In the entries below, repeat only the lines between those holding "What Blender Python" and "C = SC.collection", inclusive. Leave pictures out.

====== Data listing

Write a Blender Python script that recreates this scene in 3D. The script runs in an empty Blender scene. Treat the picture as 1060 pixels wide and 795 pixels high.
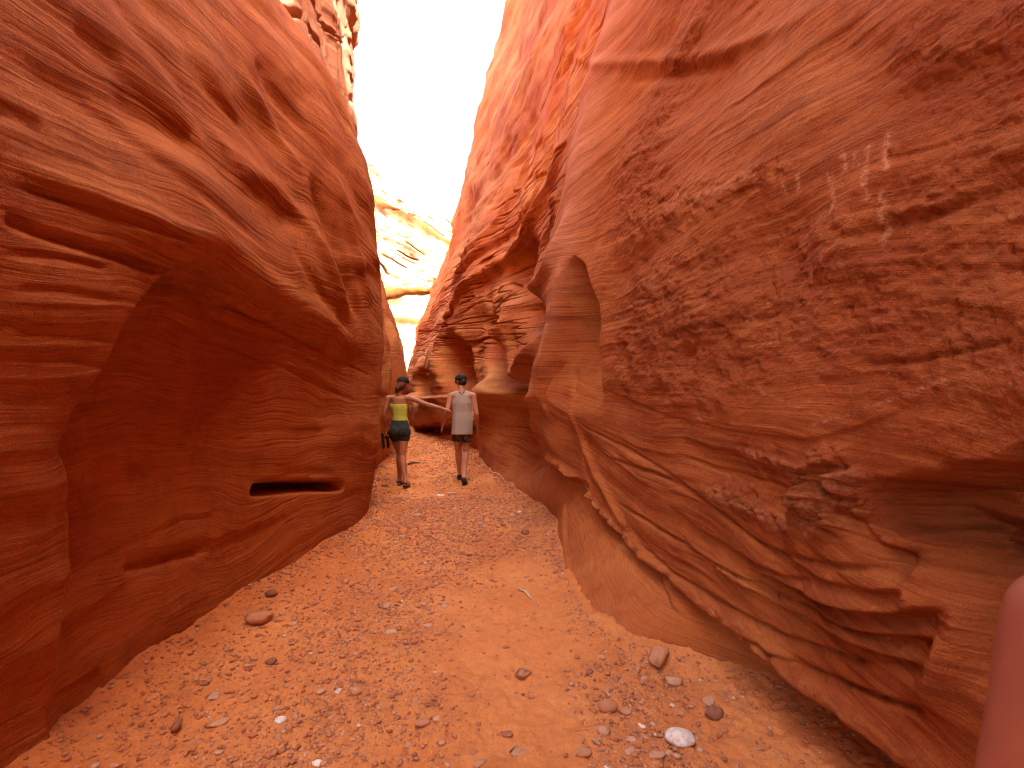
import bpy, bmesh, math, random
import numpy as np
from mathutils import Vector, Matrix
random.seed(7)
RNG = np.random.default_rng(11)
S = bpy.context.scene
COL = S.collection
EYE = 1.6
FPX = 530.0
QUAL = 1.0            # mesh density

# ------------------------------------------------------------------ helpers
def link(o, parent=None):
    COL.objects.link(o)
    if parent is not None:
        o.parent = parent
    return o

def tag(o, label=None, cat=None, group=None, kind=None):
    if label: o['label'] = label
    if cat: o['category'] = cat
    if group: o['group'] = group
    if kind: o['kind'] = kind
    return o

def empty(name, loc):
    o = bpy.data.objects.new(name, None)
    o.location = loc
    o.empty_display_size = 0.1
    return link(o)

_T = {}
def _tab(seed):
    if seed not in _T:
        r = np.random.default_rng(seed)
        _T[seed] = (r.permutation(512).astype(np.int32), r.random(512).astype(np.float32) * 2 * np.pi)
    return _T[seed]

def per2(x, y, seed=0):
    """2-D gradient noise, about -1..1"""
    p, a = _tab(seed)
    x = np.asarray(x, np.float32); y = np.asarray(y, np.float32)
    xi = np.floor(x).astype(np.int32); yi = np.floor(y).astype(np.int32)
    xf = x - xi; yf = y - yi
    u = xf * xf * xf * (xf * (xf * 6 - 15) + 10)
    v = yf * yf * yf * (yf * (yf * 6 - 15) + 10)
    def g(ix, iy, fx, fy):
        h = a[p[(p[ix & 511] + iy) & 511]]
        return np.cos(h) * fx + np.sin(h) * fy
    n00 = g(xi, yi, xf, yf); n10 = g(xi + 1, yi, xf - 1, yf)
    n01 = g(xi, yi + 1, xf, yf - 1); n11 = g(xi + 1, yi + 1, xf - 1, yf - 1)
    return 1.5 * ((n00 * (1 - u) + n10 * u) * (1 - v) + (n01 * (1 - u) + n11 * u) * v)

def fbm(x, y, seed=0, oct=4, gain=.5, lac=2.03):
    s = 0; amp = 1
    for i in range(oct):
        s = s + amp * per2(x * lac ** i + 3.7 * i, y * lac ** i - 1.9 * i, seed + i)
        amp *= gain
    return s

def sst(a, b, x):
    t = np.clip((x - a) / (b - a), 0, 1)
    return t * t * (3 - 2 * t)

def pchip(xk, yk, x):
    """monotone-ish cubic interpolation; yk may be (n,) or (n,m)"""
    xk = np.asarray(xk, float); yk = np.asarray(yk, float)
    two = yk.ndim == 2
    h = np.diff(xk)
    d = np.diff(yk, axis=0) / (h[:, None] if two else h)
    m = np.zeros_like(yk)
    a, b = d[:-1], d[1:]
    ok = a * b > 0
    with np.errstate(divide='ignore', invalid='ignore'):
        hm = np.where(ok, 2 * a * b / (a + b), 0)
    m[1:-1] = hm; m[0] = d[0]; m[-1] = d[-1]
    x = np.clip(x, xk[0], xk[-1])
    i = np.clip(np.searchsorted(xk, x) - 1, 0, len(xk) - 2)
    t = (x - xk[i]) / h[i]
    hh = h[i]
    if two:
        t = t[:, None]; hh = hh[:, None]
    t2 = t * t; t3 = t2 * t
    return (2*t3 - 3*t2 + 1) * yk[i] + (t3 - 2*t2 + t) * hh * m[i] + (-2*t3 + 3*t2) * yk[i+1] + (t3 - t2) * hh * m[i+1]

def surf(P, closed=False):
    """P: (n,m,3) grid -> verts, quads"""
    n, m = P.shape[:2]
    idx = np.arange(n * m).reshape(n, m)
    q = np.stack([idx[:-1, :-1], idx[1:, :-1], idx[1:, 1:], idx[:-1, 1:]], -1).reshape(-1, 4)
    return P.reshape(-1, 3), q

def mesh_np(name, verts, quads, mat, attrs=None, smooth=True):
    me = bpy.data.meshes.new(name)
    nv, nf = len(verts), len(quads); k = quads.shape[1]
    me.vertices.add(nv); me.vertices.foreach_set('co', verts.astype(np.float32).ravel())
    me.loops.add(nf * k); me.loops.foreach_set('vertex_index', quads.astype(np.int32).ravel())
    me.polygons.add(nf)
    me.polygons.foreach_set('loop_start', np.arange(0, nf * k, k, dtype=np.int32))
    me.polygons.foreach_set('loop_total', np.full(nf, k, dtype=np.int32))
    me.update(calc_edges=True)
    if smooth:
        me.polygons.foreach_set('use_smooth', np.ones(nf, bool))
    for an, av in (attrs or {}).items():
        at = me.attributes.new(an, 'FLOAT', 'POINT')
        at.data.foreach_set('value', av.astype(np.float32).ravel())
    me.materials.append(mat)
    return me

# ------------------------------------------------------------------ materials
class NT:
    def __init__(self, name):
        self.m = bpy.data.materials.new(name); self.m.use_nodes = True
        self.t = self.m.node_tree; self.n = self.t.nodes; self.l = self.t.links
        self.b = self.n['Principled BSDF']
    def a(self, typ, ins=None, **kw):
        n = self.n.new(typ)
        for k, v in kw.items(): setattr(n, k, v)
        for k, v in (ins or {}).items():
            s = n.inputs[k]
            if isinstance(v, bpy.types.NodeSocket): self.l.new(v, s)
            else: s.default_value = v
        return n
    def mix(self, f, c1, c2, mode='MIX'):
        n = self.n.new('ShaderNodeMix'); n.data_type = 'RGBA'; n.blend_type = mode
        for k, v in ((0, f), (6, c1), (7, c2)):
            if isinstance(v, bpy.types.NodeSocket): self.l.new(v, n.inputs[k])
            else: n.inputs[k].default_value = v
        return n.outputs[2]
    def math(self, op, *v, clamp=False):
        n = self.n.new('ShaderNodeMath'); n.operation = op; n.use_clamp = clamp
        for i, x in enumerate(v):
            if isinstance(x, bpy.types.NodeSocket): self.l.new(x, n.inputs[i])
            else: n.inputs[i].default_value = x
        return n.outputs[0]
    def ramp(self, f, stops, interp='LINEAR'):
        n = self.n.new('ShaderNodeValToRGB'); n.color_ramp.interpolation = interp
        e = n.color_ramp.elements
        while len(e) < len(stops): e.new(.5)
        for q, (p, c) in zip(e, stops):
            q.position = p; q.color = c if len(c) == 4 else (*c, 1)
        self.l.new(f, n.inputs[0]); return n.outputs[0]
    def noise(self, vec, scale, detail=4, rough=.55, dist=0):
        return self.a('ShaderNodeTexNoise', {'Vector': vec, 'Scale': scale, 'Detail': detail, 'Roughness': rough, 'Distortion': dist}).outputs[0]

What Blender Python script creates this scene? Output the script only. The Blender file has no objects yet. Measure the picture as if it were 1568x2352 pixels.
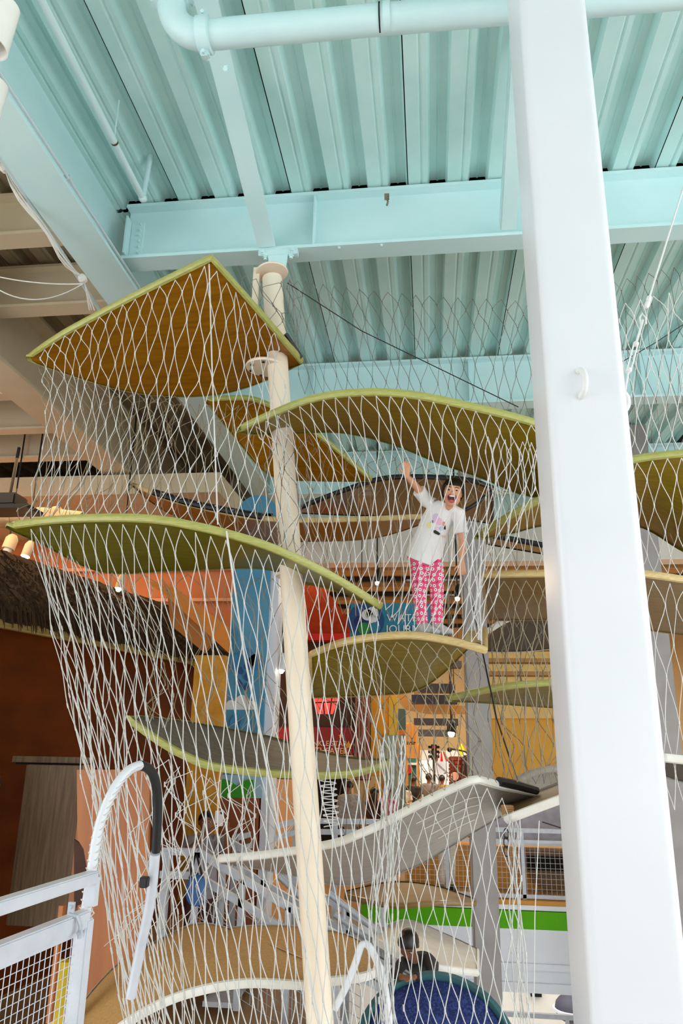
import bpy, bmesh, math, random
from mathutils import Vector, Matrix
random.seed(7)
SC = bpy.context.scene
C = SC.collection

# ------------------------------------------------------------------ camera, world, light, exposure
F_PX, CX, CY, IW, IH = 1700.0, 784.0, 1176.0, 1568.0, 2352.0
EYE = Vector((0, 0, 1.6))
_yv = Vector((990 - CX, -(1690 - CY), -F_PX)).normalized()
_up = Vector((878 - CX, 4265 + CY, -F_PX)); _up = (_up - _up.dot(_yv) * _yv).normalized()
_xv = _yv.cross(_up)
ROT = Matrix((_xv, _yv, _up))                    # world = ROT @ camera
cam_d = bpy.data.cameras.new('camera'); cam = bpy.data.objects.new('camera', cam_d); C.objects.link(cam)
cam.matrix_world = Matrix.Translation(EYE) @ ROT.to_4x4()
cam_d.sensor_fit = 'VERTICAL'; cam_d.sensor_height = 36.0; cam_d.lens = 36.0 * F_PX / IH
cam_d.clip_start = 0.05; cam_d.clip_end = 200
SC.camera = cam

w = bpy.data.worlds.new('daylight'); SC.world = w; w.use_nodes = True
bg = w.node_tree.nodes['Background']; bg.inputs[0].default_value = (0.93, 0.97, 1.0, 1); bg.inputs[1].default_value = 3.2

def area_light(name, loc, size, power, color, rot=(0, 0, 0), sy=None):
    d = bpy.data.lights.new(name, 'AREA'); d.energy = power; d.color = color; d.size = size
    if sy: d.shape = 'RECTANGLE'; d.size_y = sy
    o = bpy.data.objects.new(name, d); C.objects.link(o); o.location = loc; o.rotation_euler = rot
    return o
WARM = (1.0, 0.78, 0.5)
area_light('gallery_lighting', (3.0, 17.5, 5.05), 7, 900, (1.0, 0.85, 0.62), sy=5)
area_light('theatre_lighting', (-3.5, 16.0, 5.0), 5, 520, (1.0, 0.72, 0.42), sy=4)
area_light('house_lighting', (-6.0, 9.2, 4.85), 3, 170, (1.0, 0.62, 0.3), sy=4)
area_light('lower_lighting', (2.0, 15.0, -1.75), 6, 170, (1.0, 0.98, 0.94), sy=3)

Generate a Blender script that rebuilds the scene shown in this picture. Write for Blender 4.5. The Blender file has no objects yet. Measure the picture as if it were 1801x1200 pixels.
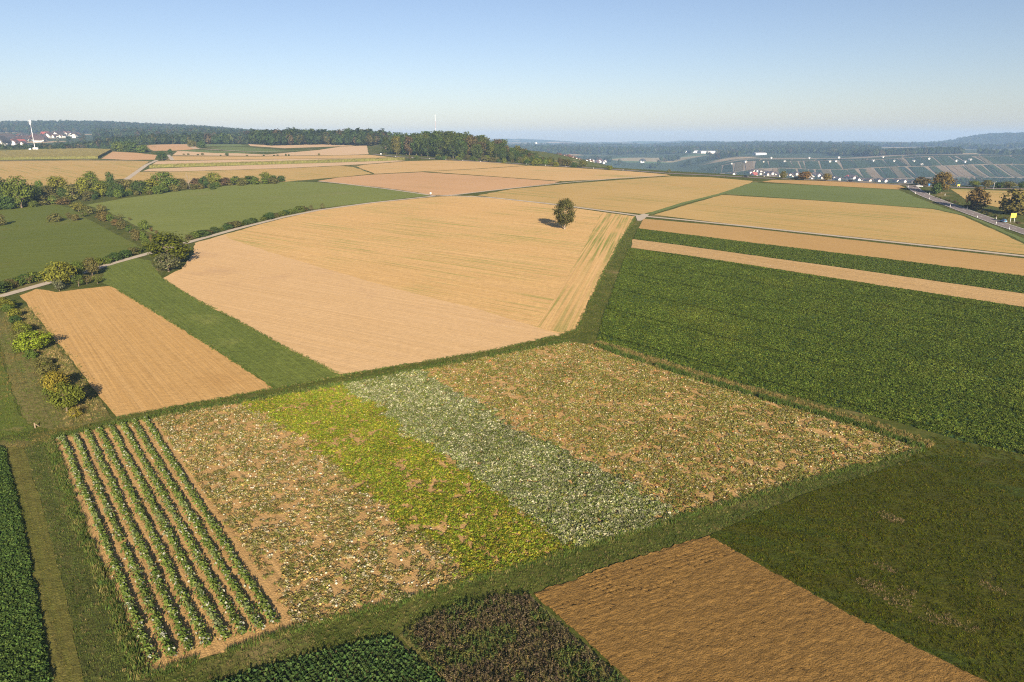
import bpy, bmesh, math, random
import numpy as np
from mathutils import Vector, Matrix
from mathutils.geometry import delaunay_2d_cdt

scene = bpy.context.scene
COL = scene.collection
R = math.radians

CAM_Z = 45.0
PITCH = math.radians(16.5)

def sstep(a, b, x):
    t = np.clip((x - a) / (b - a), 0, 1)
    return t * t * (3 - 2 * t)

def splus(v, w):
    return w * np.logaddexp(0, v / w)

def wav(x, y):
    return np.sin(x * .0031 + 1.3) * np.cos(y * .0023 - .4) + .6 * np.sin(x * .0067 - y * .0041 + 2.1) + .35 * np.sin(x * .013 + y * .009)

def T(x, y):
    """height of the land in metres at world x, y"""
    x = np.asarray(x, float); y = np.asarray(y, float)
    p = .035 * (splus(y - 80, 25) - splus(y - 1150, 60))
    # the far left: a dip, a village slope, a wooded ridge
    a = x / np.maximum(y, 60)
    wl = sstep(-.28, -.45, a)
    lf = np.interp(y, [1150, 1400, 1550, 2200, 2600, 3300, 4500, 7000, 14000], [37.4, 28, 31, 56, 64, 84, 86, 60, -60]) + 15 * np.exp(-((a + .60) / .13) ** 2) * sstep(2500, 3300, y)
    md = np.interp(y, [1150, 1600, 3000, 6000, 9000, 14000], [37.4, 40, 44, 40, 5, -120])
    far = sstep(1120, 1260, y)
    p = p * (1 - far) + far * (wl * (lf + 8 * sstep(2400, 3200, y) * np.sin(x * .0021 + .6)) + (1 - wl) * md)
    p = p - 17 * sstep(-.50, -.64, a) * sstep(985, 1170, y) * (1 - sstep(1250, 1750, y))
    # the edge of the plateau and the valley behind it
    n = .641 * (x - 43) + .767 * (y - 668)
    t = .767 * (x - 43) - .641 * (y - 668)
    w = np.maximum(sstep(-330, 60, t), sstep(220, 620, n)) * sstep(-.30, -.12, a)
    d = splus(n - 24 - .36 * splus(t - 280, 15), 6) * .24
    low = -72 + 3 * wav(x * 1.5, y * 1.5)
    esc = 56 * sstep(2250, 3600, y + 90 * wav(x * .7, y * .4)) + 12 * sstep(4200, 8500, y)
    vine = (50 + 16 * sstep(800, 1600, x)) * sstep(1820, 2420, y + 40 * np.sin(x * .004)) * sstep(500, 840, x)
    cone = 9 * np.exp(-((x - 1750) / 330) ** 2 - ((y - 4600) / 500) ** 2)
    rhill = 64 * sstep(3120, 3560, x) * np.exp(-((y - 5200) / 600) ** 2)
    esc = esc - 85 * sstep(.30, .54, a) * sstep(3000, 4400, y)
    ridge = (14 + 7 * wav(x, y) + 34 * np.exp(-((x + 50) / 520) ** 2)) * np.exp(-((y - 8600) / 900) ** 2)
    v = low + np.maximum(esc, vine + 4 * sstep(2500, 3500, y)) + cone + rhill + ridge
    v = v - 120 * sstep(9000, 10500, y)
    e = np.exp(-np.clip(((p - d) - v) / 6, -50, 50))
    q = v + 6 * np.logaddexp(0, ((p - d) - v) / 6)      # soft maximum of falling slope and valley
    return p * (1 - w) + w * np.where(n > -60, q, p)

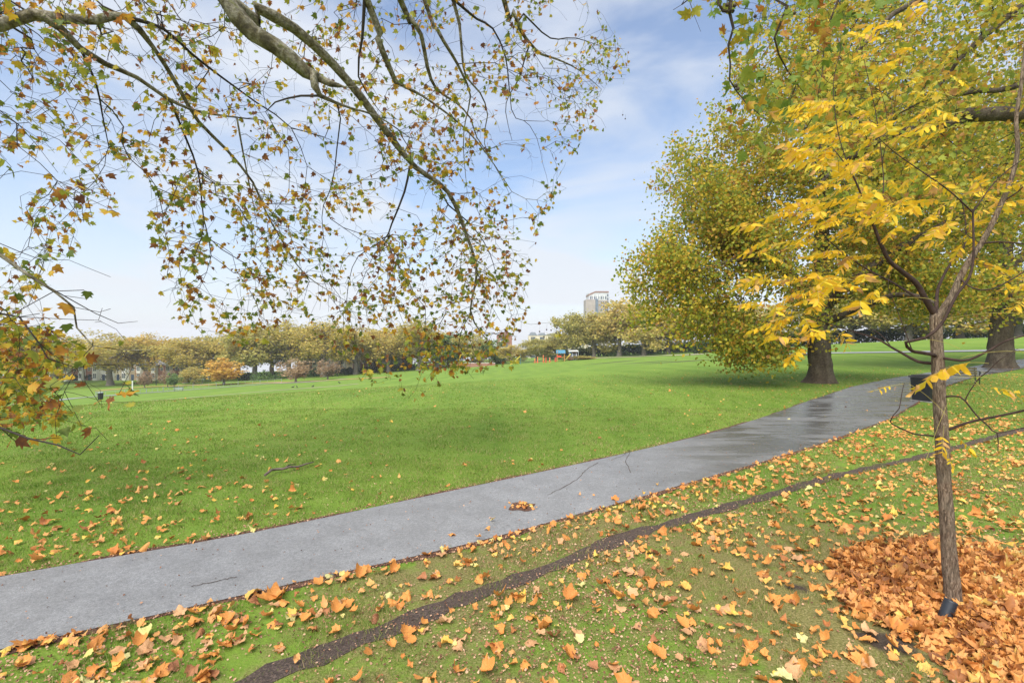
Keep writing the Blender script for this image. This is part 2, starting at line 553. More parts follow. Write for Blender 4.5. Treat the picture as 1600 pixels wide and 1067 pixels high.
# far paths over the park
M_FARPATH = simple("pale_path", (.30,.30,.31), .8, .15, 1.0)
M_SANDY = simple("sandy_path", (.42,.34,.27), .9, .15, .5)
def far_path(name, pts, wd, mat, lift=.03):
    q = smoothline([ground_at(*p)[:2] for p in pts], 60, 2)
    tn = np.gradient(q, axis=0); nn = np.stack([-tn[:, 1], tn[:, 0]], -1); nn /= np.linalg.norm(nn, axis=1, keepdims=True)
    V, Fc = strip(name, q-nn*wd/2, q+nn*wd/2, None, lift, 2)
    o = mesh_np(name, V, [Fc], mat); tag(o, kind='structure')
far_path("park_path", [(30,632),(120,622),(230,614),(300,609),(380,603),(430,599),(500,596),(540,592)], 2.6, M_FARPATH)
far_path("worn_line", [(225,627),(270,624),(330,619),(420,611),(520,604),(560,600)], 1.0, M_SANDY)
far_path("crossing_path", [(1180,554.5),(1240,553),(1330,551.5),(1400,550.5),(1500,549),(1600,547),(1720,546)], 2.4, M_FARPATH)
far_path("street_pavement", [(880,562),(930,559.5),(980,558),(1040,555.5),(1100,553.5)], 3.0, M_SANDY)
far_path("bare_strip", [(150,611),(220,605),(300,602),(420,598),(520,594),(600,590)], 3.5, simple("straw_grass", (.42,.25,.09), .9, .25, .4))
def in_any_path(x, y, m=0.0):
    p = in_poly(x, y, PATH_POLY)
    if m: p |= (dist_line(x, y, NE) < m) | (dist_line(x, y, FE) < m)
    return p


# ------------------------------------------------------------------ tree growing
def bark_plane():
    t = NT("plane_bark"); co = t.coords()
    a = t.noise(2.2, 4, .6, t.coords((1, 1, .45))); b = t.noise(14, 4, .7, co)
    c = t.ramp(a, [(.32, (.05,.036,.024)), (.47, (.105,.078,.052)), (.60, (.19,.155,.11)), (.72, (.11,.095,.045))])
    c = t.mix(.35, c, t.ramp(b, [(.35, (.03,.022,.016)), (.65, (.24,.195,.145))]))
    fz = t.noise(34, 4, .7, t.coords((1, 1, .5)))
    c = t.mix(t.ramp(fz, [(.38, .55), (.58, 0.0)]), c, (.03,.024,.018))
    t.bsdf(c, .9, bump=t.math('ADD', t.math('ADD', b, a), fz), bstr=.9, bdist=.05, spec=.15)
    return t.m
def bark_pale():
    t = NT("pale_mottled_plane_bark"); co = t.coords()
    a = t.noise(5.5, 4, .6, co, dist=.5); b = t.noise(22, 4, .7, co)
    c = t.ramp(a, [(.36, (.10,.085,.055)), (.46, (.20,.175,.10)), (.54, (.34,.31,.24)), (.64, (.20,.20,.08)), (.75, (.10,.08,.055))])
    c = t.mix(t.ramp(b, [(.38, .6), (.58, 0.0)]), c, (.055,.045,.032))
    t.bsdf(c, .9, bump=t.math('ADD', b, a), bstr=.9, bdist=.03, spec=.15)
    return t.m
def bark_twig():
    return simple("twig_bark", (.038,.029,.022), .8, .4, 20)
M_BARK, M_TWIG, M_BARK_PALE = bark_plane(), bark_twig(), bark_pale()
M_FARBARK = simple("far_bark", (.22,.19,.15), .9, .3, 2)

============

Task response:
What Blender Python script creates this scene? Output the script only. The Blender file has no objects yet. Measure the picture as if it were 1568x2352 pixels.
import bpy, bmesh, math, random
from mathutils import Vector, Matrix
random.seed(7)
SC = bpy.context.scene
C = SC.collection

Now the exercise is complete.